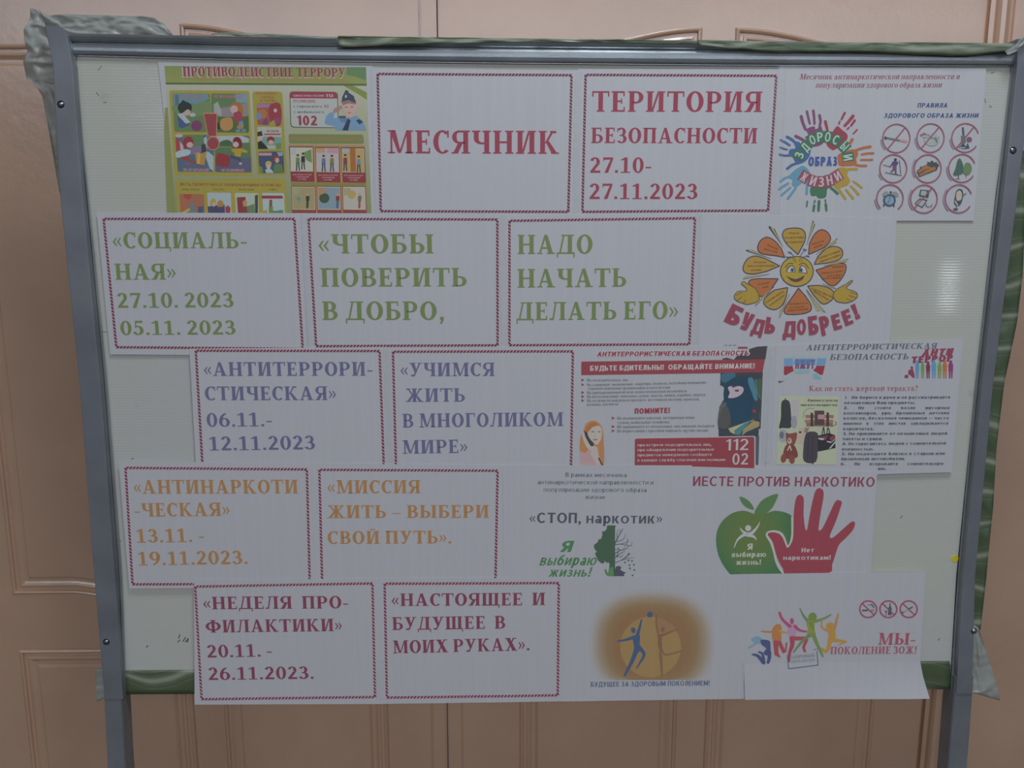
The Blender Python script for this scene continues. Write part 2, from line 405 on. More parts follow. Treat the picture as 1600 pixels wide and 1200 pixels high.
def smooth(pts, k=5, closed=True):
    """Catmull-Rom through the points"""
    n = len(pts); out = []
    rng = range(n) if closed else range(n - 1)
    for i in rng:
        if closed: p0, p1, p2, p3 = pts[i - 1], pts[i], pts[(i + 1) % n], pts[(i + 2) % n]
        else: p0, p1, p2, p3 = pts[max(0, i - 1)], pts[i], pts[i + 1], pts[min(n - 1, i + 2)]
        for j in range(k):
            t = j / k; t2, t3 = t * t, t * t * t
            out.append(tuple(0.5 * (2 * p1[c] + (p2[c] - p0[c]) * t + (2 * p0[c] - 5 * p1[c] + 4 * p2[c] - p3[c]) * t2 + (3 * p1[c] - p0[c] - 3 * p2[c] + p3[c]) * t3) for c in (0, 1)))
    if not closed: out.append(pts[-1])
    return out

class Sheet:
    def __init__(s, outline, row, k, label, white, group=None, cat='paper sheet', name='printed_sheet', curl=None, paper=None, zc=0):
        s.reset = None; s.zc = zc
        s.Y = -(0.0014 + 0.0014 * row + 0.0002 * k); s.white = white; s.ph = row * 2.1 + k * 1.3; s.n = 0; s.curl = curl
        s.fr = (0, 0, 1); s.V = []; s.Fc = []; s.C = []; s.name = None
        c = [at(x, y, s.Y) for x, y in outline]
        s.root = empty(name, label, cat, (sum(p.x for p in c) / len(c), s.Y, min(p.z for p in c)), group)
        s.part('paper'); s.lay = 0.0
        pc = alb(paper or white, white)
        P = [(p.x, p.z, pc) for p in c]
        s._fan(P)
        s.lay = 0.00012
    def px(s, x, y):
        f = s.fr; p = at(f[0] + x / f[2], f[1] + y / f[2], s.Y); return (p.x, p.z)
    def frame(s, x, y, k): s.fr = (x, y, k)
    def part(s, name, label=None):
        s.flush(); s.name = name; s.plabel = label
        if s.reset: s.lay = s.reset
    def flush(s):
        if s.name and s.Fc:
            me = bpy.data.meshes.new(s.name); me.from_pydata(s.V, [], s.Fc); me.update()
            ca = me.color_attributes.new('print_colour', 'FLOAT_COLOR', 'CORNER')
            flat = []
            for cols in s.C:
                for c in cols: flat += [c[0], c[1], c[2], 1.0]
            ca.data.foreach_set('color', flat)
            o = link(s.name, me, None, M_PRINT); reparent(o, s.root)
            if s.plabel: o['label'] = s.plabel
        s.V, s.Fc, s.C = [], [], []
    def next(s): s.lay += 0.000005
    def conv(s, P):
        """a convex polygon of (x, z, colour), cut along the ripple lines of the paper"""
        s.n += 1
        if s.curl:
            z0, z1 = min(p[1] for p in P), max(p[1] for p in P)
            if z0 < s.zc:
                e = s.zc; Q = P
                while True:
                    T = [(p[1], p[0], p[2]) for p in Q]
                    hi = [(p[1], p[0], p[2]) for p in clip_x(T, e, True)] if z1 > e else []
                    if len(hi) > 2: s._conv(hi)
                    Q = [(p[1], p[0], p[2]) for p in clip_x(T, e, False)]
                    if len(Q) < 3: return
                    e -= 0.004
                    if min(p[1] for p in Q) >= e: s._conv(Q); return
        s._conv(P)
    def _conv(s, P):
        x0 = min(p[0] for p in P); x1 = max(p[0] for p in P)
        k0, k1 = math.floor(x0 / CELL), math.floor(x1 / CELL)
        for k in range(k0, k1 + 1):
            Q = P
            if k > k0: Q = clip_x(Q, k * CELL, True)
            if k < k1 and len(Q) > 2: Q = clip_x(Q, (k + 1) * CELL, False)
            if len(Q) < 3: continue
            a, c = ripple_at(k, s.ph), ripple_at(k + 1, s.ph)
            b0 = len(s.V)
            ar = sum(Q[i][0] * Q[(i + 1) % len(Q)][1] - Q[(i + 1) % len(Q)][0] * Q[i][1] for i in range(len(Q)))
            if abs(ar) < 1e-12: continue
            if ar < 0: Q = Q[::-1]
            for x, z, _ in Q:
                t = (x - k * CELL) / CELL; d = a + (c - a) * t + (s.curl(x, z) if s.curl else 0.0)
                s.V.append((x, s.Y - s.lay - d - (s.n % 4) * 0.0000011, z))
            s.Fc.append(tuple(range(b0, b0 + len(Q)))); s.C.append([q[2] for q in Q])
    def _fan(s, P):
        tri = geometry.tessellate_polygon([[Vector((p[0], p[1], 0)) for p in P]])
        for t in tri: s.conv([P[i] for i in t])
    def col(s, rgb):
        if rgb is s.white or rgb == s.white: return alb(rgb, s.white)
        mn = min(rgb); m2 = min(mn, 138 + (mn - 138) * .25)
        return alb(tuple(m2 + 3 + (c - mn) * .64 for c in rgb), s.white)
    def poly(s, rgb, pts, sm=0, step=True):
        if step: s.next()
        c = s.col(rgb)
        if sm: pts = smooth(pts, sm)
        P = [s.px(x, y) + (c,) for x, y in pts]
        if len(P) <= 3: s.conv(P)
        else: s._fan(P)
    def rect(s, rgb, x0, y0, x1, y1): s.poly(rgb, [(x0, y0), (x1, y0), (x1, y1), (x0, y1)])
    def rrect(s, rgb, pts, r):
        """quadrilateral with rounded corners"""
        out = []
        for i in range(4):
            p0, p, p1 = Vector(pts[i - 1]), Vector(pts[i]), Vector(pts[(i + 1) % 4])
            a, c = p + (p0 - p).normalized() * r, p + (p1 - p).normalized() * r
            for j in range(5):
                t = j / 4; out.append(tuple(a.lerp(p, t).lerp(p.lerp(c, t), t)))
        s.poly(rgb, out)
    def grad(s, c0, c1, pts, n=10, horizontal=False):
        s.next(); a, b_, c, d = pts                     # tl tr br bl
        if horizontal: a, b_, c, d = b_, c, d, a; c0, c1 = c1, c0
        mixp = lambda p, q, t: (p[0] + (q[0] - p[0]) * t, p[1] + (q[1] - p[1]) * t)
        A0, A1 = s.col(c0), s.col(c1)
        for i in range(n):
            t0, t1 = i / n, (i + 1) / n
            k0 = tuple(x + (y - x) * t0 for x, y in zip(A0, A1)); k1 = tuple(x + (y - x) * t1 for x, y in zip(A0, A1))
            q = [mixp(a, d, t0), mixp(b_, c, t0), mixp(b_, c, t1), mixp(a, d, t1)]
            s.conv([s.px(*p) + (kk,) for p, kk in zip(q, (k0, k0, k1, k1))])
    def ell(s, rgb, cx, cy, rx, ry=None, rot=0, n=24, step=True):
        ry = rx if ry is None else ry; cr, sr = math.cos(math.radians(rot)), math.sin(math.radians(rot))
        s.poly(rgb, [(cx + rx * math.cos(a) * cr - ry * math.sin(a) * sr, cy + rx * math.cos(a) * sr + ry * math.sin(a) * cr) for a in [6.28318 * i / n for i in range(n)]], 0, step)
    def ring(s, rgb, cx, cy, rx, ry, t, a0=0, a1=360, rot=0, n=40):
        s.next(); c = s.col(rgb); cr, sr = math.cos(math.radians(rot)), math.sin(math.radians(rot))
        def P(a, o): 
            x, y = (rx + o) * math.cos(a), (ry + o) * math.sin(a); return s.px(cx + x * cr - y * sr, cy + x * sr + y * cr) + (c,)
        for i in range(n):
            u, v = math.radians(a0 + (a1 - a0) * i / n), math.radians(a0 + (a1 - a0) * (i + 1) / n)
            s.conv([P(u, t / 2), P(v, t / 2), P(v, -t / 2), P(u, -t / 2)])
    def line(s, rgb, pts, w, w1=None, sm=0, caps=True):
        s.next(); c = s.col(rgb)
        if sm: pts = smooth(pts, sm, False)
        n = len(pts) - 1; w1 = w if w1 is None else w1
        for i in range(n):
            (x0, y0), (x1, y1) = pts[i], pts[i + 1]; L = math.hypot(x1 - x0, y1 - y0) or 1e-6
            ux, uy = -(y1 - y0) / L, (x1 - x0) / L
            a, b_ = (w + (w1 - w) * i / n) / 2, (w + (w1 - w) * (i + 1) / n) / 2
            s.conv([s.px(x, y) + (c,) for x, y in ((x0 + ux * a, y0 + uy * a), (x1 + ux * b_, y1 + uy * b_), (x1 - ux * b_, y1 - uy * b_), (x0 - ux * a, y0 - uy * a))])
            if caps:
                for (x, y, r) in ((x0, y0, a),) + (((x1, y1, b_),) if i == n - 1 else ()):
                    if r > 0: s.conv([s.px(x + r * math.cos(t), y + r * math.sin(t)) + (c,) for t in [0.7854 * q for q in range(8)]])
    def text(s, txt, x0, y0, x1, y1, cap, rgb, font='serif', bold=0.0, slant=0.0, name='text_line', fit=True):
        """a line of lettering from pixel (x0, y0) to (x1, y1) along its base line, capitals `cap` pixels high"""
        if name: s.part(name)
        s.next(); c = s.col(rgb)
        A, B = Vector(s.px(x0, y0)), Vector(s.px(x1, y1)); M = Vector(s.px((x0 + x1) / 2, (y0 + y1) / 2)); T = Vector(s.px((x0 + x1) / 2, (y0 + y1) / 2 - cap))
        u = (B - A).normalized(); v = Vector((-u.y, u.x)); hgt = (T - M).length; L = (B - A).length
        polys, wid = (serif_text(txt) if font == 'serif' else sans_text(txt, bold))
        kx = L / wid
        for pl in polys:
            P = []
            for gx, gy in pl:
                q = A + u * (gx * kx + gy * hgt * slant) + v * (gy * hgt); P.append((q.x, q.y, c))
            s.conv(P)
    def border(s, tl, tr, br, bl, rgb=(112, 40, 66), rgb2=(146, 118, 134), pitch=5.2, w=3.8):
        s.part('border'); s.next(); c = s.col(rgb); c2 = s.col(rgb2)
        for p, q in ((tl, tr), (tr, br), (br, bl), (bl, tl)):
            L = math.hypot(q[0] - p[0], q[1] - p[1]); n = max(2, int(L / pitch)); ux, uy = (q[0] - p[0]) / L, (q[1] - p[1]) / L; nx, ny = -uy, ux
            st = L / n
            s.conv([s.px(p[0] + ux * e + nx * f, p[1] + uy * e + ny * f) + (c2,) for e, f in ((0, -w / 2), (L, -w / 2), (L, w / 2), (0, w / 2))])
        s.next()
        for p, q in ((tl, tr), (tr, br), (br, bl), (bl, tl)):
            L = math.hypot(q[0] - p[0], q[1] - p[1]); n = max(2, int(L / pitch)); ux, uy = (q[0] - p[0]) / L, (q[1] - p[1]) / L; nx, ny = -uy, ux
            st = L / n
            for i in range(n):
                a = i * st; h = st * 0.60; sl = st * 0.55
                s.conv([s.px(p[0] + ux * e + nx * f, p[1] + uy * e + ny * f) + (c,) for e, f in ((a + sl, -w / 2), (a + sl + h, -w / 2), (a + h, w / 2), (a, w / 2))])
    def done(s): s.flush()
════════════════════
BRIEF> Report the number of lines of the listing above that hold the string "pixels", with no other text.

SOLVED PROBLEM> 2